I thought as you think. I wrote a simulation to show I was right. I was wrong.
I have had this interchange several times. Invariably it goes one of two ways. They have endless reasons why they have to be right and they don't need to write a goddamn simulation, or they tell me they wrote the simulation and they have learned they were wrong.
I think you’ve simply misread what they are saying. They are saying that the situation in which Monty opens a door and it reveals the grand prize, are the set of cases that we do not care about because we have already lost, and can thus discard them.
This is basically just a different way of saying that Monty looks behind the door to be sure to only reveal goats.
Yes, the probability of wins will be different in these two scenarios, but it doesn’t affect the conclusion: when Monty reveals a goat, you should always switch.
Edit: if you believe I am the confused one after this comment, I will go make the simulation as you suggest.
That simulates a different scenario than what’s being described here; it simulates a situation where we count the times when Monty picks the car. But those situations are irrelevant because they have no bearing on the fundamental question of whether or not to switch doors when Monty shows you a goat. Effectively, we discard all outcomes when Monty shows you the car, making it an identical “game” as when Monty simply does not ever choose the car.
As I said, the outcome per game will be different (since you suddenly have an additional opportunity to lose), but the math around whether or not to switch when shown a goat remains unchanged.
It will be different. The question comes down to P(winning by switching | monty reveals a goat). The key difference is whether P(mony reveals a goat | you chose a goat door the first time) is 50% or 100% (if you choose the car, there's a 100% chance he reveals a goat in either case). Since 'winning by switching' is the same as 'choosing a goat door first', you can apply bayes theorem to see how the results change.
To put it another way, if Monty is choosing randomly, half the time where you would win by switching, instead the game just ends/isn't counted, but the same is not true of the case where you win by not switching. From a bayesian point of view, Monty randomly revealing a goat should increase your belief that you picked the car the first time.
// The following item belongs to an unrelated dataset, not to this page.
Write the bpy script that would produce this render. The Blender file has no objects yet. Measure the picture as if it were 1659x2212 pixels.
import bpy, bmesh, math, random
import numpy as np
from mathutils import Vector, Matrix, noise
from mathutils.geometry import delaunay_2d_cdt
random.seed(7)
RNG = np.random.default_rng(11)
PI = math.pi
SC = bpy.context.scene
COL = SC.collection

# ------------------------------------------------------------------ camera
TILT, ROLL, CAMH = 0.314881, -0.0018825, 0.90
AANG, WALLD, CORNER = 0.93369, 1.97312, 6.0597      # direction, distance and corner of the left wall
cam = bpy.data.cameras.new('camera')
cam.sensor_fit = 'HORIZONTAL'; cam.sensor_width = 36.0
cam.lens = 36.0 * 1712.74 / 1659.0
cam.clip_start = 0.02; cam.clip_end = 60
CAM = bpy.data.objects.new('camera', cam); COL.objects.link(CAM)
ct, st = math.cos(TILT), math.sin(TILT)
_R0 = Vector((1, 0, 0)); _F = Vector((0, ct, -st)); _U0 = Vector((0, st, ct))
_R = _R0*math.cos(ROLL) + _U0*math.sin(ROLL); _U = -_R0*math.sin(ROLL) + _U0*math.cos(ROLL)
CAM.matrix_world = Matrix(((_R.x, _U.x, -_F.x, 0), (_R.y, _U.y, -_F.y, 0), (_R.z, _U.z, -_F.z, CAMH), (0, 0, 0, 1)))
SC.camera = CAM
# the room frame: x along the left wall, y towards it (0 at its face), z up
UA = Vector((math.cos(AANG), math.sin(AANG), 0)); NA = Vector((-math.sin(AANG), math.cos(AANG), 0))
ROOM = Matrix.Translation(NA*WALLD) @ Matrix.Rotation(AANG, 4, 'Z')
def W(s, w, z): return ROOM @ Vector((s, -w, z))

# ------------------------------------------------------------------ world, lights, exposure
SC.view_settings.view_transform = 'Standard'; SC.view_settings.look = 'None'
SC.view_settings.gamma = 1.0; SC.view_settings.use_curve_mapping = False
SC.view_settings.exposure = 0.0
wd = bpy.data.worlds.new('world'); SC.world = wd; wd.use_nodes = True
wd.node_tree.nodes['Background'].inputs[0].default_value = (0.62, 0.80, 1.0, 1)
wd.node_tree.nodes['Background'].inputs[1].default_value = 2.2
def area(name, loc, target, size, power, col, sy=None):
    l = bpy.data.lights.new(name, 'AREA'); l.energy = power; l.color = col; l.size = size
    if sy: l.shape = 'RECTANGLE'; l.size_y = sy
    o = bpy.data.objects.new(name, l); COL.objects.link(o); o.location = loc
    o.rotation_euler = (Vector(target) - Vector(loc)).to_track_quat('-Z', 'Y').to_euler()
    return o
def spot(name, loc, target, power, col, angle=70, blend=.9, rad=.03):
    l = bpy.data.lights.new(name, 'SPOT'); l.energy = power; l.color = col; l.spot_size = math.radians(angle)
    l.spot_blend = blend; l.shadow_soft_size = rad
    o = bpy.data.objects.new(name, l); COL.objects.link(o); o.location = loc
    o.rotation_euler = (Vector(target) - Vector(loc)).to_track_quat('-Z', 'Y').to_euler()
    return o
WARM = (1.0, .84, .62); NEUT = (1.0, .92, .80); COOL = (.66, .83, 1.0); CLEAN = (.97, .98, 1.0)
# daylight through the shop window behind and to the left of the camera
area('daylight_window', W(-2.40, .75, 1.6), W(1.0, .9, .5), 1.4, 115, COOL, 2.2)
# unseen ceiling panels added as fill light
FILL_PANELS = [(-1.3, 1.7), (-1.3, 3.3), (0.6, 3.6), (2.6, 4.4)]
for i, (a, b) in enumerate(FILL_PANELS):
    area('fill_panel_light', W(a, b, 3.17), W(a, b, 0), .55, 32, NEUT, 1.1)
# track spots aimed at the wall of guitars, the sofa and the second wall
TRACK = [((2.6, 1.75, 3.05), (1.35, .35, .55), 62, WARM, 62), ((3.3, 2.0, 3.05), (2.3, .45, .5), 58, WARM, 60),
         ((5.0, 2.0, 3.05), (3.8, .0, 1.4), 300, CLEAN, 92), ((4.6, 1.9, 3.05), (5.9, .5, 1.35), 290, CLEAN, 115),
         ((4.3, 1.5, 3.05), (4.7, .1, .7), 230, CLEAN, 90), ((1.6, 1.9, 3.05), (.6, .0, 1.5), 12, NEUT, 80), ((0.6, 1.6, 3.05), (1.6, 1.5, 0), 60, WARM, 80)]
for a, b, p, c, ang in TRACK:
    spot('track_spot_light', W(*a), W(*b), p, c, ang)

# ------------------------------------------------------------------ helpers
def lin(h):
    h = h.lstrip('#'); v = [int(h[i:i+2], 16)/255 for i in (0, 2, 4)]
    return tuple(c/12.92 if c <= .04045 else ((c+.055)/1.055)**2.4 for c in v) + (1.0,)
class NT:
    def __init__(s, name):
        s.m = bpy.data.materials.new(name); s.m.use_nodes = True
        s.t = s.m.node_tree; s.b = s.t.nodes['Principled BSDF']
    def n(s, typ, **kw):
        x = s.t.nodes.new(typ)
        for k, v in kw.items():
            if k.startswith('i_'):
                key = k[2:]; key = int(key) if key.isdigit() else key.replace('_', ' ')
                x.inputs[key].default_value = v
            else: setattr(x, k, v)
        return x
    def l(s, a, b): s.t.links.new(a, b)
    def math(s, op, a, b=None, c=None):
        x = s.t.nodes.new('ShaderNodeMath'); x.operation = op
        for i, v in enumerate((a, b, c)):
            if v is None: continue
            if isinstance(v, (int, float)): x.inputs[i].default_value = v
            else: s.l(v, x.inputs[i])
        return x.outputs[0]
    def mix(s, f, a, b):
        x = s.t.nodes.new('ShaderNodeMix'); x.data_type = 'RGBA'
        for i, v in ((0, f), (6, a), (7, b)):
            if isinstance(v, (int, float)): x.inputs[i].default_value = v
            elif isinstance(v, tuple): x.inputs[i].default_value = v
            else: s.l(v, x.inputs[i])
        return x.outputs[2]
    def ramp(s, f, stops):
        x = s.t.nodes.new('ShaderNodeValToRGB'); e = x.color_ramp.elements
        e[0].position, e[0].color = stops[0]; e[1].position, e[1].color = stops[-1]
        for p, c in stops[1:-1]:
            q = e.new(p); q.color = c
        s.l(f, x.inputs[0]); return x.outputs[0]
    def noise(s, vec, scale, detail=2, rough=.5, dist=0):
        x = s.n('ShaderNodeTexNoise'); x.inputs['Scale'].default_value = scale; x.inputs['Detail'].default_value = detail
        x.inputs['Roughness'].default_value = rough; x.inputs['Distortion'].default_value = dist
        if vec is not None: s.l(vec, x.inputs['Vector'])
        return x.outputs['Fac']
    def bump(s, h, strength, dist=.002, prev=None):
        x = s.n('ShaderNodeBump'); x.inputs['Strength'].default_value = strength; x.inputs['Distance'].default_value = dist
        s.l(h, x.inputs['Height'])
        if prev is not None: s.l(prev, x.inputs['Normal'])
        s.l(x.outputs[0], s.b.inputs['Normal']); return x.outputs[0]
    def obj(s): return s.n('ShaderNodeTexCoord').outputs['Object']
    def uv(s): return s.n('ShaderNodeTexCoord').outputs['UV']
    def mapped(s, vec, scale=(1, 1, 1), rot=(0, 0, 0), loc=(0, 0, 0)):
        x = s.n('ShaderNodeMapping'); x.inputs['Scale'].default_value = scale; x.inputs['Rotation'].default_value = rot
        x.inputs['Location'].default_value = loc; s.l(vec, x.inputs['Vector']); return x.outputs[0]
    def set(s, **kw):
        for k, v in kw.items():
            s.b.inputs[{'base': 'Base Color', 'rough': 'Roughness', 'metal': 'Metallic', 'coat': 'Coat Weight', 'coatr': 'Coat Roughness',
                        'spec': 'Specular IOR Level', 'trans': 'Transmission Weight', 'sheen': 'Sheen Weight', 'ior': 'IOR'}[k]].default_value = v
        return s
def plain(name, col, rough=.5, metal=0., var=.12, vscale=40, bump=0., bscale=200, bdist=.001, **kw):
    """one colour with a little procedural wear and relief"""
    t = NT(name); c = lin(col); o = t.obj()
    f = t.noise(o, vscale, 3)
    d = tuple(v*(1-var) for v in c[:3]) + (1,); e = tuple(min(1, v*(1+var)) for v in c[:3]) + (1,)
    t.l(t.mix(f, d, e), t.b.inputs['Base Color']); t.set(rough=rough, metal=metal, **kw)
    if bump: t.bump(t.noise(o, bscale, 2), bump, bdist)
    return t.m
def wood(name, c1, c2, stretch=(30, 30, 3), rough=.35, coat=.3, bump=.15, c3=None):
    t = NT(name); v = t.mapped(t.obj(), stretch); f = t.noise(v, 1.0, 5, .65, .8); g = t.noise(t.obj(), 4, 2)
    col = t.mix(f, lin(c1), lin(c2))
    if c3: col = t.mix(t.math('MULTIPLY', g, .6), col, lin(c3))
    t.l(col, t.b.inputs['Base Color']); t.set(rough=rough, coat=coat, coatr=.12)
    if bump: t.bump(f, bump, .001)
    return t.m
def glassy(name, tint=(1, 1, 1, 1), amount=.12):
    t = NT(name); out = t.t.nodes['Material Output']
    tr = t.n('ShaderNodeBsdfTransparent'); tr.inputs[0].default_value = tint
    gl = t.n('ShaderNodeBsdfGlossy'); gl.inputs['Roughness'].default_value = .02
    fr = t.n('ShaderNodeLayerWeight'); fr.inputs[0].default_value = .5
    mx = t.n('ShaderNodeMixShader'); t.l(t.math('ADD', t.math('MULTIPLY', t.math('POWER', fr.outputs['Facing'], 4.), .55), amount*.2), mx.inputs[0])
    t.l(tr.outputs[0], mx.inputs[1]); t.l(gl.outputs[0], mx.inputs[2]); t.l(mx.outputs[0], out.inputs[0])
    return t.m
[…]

That said, switching is not worse than not switching unless Monty is biased towards revealing the car instead.
So let's say you and I sit down, and do the following:
1) I roll a 3-sided die (or a 6 sided, wrapping) and keep it covered.
2) You pick a number, 1-3
3) I flip a coin. If it's heads, I pick the lower available number; if it's tails I pick the higher.
4) I peak at the die. If it's my number, we reveal and start over.
5) I (always, at this point) offer you a wager: if the die shows your number (so you would have lost if you switch), you pay me $7; if the die doesn't show your number, I pay you $5.
Assuming you believe the die and coin are fair, etc, would you agree to play that game 1000 times? In those games, is there a reason you would turn down the wager?
Is it the same game if I flip the coin secretly, peek at the die, announce my number (picked algorithmically in the obvious way), and then pay out according to whether switching would win (as above)?
Because (assuming I've explained these games as I intend... it's getting late) I would play the former with you not the latter (but I would play the latter if we switched the payments around - I chose 5 and 7 because 7/12 is halfway between 1/2 and 2/3).
Thank you (and everyone else in this thread) for sticking with it with me. It was a struggle to read that single line of code on a cell-phone screen, and that was compounded by the fact that it turns out that I don't understand the Monty Hall problem when I thought that I did. I'm going to sit with this one for awhile.